Given information:
-- START --

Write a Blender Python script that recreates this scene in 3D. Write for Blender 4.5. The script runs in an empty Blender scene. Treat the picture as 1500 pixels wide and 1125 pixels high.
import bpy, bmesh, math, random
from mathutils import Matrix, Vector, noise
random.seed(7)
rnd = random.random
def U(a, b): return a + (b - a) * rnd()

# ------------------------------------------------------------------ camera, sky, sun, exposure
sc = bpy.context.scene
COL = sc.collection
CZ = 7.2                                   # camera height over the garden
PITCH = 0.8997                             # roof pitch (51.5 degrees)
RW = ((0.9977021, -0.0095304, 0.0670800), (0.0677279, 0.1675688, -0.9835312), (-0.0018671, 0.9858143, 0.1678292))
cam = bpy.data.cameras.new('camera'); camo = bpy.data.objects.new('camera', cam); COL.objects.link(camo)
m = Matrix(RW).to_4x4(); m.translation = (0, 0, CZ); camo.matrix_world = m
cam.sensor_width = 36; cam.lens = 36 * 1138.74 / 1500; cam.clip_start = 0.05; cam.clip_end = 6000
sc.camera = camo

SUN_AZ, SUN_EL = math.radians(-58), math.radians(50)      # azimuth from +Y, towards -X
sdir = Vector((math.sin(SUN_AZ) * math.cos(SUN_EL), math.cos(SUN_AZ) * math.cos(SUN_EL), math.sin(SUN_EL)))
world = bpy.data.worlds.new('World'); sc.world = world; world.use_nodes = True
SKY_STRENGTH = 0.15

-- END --

What needs to be done: Extract all lines containing the word "scene".

Completed exercise:
Write a Blender Python script that recreates this scene in 3D. Write for Blender 4.5. The script runs in an empty Blender scene. Treat the picture as 1500 pixels wide and 1125 pixels high.
sc = bpy.context.scene